25. (b) If Congress can exert the supposed beneficent influence on industry, ought not Congress to understand the force which it proposes to use? Ought it not to have some rules of protective legislation so as to know in what cases, within what limits, under what conditions, the device can be effectively used? Would that not be a reasonable demand to make of any man who should propose a device for any purpose? Congress has never had any knowledge of the way in which the taxes which it passed were to do this beneficent work. It has never had, and has never seemed to think that it needed to get, any knowledge of the mode of operation of protective taxes. It passes taxes, as big as the conflicting interests will allow, and goes home, satisfied that it has saved the country. What a pity that philosophers, economists, sages, and moralists should have spent so much time in elucidating the conditions and laws of human prosperity! Taxes can do it all.
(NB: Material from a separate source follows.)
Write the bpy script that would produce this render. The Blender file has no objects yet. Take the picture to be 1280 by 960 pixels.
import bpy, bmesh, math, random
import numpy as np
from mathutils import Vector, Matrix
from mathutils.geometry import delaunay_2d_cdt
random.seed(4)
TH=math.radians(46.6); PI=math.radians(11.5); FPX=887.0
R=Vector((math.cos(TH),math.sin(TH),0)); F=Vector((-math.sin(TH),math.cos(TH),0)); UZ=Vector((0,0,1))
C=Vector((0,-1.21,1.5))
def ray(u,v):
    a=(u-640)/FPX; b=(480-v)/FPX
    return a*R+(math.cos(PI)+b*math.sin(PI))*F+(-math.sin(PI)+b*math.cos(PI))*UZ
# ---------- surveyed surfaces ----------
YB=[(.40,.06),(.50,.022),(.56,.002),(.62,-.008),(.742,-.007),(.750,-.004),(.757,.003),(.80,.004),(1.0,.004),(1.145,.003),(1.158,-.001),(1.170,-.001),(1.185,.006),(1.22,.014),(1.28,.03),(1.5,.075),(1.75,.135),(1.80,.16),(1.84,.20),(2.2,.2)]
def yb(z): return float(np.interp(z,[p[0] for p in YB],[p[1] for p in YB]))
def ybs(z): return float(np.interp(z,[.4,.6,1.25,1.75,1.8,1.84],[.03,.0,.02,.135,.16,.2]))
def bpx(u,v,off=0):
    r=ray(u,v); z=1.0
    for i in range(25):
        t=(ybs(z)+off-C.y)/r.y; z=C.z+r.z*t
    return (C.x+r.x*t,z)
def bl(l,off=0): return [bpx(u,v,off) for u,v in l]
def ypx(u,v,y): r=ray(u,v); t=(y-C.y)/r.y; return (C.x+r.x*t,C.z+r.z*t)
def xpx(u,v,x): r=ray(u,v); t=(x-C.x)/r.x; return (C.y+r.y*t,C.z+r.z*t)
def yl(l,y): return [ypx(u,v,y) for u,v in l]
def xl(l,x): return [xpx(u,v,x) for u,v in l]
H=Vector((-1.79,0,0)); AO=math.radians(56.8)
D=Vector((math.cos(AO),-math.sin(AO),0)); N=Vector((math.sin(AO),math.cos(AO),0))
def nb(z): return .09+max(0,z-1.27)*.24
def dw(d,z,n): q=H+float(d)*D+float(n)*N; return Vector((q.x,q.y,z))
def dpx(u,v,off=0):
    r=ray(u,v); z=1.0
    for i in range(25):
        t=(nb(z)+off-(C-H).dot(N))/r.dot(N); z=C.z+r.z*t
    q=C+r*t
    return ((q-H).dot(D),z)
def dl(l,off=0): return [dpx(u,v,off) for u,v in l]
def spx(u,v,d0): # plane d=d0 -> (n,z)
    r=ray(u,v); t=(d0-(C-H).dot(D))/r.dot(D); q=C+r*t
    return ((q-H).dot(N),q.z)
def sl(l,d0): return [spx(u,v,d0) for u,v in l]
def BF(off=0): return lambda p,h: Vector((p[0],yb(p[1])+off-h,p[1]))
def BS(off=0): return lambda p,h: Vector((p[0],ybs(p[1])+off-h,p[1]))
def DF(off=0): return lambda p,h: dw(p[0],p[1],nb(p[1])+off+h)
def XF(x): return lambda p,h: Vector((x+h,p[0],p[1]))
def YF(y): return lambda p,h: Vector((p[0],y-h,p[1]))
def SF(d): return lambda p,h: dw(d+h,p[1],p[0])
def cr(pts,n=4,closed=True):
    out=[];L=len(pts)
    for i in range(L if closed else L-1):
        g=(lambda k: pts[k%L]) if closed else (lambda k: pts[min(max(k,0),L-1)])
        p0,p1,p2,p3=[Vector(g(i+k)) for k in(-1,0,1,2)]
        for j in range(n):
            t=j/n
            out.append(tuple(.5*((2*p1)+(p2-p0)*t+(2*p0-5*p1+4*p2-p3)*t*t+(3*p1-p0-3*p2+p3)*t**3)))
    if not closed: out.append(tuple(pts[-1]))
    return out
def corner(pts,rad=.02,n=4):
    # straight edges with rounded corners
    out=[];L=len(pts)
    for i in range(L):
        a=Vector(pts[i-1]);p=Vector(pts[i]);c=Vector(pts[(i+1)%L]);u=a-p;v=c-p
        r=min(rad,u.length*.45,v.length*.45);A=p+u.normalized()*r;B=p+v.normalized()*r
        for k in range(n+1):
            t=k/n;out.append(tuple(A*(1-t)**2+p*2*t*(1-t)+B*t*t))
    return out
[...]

26. (c) If Congress can do what is affirmed and is going to try it, is it not the part of common sense to demand that some tests be applied to the experiment after a few years to see whether it is really doing as was expected? In the campaign of 1880 it was said that if Hancock was elected we should have free trade, wages would fall, factories would be closed, etc. Hancock was not elected, we did not get any reform of the tariff, and yet in 1884 wages were falling, factories were closed, and all the other direful consequences which were threatened had come to pass. Bradstreet’s made investigations in the winter of 1884–1885 which showed that 316,000 workmen, thirteen per cent of the number employed in manufacturing in 1880, were out of work, 17,550 on strike, and that wages had fallen since 1882 from ten to forty per cent, especially in the leading lines of manufacturing which are protected. What did these calamities all prove then? If we had had any revision of the tariff, should we not have had these things alleged again and again as results of it? Did they not, then, in the actual case, prove the folly of protection? Oh, no! that would be attacking the sacred dogma, and the sacred dogma is a matter of faith, so that, as it never had any foundation in fact or evidence, it has just as much after the experiment has failed as before the experiment was made.

27. If, now, it were possible to devise a scheme of legislation which should, according to protectionist ideas, be just the right jacket of taxation to fit this country to-day, how long would it fit? Not a week. Here are certain millions of people on three and a half million square miles of land. Every day new lines of communication are opened, new discoveries made, new inventions produced, new processes applied, and the consequence is that the industrial system is in constant flux and change. How, if a correct system of protective taxes was a practicable thing at any given moment, could Congress keep up with the changes and readaptations which would be required? The notion is preposterous, and it is a monstrous thing, even on the protectionist hypothesis, that we are living under a protective system which was set up in 1864. The weekly tariff decisions by the treasury department may be regarded as the constant attempts that are required to fit that old system to present circumstances, and, as it is not possible that new fabrics, new compounds, and new processes should find a place in schedules which were made twenty years before they were invented, those decisions carry with them the fate of scores of new industries which figure in no census, and are taken into account by no congressman. Therefore, even if we believed that the protective doctrine was sound and that some protective system was beneficial, and that the one which we have was the right one when it was made, we should be driven to the conclusion that one which is twenty years old is sure to be injurious to-day.

28. There is nothing then in the legislative machinery by which the tariff is to be made which is calculated to win the confidence of a man of sense, but everything to the contrary; and the experiments of such legislation which have been made have produced nothing but warnings against the device. Instead of offering any reasonable ground for belief that our errors will be corrected and our productive powers increased, an examination of the tariff as a piece of legislation offers to us nothing but a burden, which must cripple any economic power which we have.